The equivalent in fd is fd -e yaml. That is it. It ignores .gitignore patterns by default, so node_modules and .git and build directories just disappear from results. It also searches in parallel, which matters when you are searching large codebases.

I use it dozens of times a day. Finding config files, hunting for that one template that has a specific extension, cleaning up temp files. Every time I go back to a machine without fd installed I feel it immediately.

procs

procs replaces ps. It gives you a process listing with colour, tree view, and columns you can actually configure without memorising ps format strings.

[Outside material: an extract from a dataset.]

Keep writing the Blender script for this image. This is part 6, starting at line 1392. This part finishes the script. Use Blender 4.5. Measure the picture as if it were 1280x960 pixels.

procs --tree shows parent-child process relationships in a way that makes sense. Useful when you are trying to work out why a container is spawning unexpected child processes or when something is eating CPU and you want to trace it back to the parent.

The search is good too. procs nginx finds every nginx process without grep. On a server with a hundred processes running, that matters more than it sounds.

doggo

I used to use dog for DNS lookups, but the original project has not been updated since 2020. doggo is the actively maintained alternative, written in Go rather than Rust but worth including here because it fills the same gap.

Think dig but with output that a human can actually read. doggo example.com A AAAA MX gives you all the record types in a clean table. No more parsing dig output and trying to remember which section is the answer and which is the authority.

I use it when debugging DNS during migrations. When a client’s site is not resolving and I need to check what their records are doing across different nameservers, doggo makes that fast. doggo example.com A @8.8.8.8 @1.1.1.1 and you get both answers side by side.

ripgrep

Everyone knows about rg at this point so I will keep this short. If you are still using grep on codebases, you are wasting time. rg is faster by an embarrassing margin, respects .gitignore, and the output is coloured and grouped by file.

On the monorepos I work on, grep takes minutes. rg takes seconds. I timed it once out of curiosity and stopped bothering with grep after that.

Installing all of them

On macOS: brew install eza bat fd procs doggo ripgrep. On Ubuntu, most are in apt or available through cargo install.

If you only try two, make it fd and bat. Those changed my day the most. I aliased the originals and forgot about them.